Music inspired pianist and music educator Frances Walker-Slocum to persevere in the face of racial prejudice

“The arts build moral strength and all kinds of inner strength,” says Frances Walker-Slocum (M.A. ’52, Ph.D. ’72).

The 90-year-old Walker-Slocum, a pioneering black classical pianist and music educator, has needed plenty of both.

Injured in a fire at age five, Walker-Slocum learned to play the piano only because her mother forced her to take lessons, but her brother George, who in 1996 became the first black classical composer to win a Pulitzer Prize for Music, always encouraged her.

Walker-Slocum attended Oberlin College Conservatory of Music, which despite being the first conservatory in the country to admit black students still reflected many of the prejudices of the day.

She met her future husband Chet Slocum, who was white, while teaching at Tougaloo College in Mississippi — a state that prohibited interracial marriage and posed such a hostile environment that the couple ultimately fled to New York City. The marriage also so displeased Walker-Slocum’s father, a physician, that he refused to support her continuing education at TC. She completed her degree only after faculty member Raymond Burrows, chair of the scholarship committee, awarded her the $500 Adelaide M. Ayers Fellowship.

“It was at Teachers College, at Columbia, where I found myself, where I gained self-esteem,” she says. She particularly credits Professor Charles Walton for helping her to master music theory, which gave her an edge when it came to securing teaching opportunities.

The turning point in Walker-Slocum’s career came in 1975, when she was commissioned to assemble a program of piano music written by black American composers and perform it at the Kennedy Center in Washington, D.C. and Carnegie Hall. The latter performance for the Bicentennial, which she calls the most memorable of her career, moved audience members to tears and a standing ovation and received a glowing review in The New York Times. Oberlin subsequently invited her to return as the college’s first tenured black female professor. She taught until her retirement in 1991.

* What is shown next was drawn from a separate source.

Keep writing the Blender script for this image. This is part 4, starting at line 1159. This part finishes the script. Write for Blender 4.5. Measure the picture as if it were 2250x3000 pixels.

While Walker-Slocum has stopped playing the piano because of her health, she has added “author” to her list of many accomplishments, publishing the memoir A Miraculous Journey in 2006. In a world she finds increasingly materialistic, the book is her message to younger generations that a life premised on cherishing the arts is not only still possible but essential.

As a member of TC’s Grace Dodge Society, Walker-Slocum expresses that same message by helping students in need. “Giving is what my life is about now,” she says. “I’m giving back what was given to me.”